Abstract

Quantifying rainfall from remotely sensed data is crucial for regions where meteorological stations are scarce. This might be one of the only options for analysing rainfall patterns at different temporal and spatial scales in data-scarce environments, particularly in developing countries. The Tropical Rainfall Measuring Mission (TRMM) provides rainfall estimation over the tropics. Rainfall estimates from the TRMM satellite exhibit inaccuracies over topographically complex regions, thus warranting suitable corrections. Multi-resolution analysis (MRA) was applied to improve TRMM 3B42 daily rainfall estimation at 19 meteorological stations located over the Andean Plateau.
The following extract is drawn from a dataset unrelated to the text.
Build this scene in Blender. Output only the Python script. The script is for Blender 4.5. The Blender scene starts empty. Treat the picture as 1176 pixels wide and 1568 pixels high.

The detailed signal from each meteorological station was added to the trend signal of each TRMM data cell. Comparing raw and corrected TRMM with gauged rainfall revealed that wavelet-based correction of TRMM 3B42 on average improved several metrics: entropy difference (15.45−1.32), determination coefficient (0.07−0.92), bias (0.68−1.01) and relative mean absolute error (RMAE, 0.86−0.59). The entropy difference of corrected TRMM and gauged rainfall was less than 5%, even when TRMM correction was performed with noise from a station located up to 565 km away from the TRMM cell. This entropy difference corresponded to an average bias of less than 10% in the rainfall estimation.